Monday, June 23, 2014

Half Way Mark

This year’s book in the series about the Mikkelsons, Pulled Into Nazareth, was slow getting started. I was doing more research for the book, as some of it is set in places I’ve never been. And also, things just seemed to get in the way of writing. In May I started worrying. The previous year I had been much further ahead. Would I finish half the book by the end of June? I began to put writing first, and yesterday I uploaded chapter 14 to the location where my first readers can find it, reaching the half way mark.

As I walked through San Rafael yesterday I noticed that the majestic old jacaranda which grows in a street park near the reconstructed Mission was blooming. The mysterious, spicey scent of the blue trumpet-flowers opened up in the hot, sunny afternoon, but the thick branches made a heavy shade and under the tree fallen blue flowers carpeted the grass.

I haven’t lived with many jacarandas, so each has been special. The first was in North Oakland, in a residential neighborhood which I passed through each day on my way to work. I struggled with the name jacaranda, which was pronounced with the ‘j’ sounding more like an ‘h.’ Its origins are lost in time, but is believed to be from a Guarani (an indigenous language of South America) word meaning ‘fragrant’. I especially enjoyed the few weeks in early summer when it bloomed.

Toward the end of those years, I talked to the owner of the tree. She threatened to cut it down as its roots were upending the concrete sidewalk. She was older and had no money to pay for insurance claims. So sad, I thought. Then I worked in Los Angeles for a few weeks in spring and found little ornamental forests of jacarandas on the plaza levels above the downtown streets.

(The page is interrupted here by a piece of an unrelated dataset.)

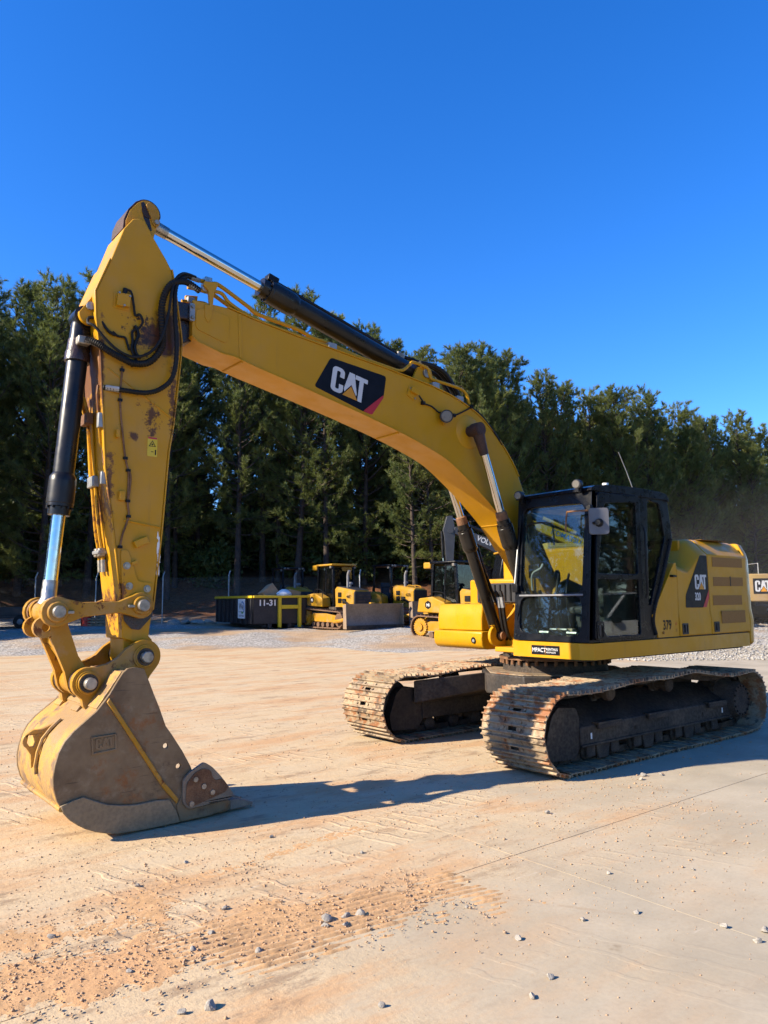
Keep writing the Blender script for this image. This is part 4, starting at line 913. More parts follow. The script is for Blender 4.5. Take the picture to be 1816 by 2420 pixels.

Place is so important to all of us. Jacarandas don’t grow everywhere. Here the coastal morning fog cools us each night and clear, bright days are leaving us a very dry summer. But we are listening to the predictions of an El Niño which scientists perceive developing off the Pacific coast and hopeful that winter rains will alleviate our drought. I have long felt much more related to the rim of the Pacific than to Europe. Does this affect my writing, I ask myself.

When a Japanese-born friend tells me she is reading a lot of the Shishōsetsu, or I-novels written in Japanese, I research these and find that they are a particular genre in which writers used the events of their own lives for their subjects. Beginning in the early 20th century, the writers wished to portray a realistic view of the world involving real experiences, often showing the darker side of society. Except for the realism involved, this did not sound like my work.

But then I found that Gish Jen, a contemporary American-born Chinese writer, has written a book entitled Tiger Writing, about the “profound difference in self-narration that underlies the gap often perceived between East and West.” She believes that the novel is essentially a Western form that values originality, authenticity and the truth of individual experience, while Eastern narrative emphasizes morality, cultural continuity, the everyday, the recurrent.

I’ve had trouble thinking of the stories about the Mikkelson kids as a series of novels, though by some definitions, the novel is such a big envelope it can contain almost any kind of fiction. My work is certainly about “cultural continuity, the everyday, the recurrent.” It’s about family and how our personal and public lives interact, with emphasis on the private aspects. In the end, of course, I am not the one to say what the books become. I must just write them and hope that they eventually find their audience.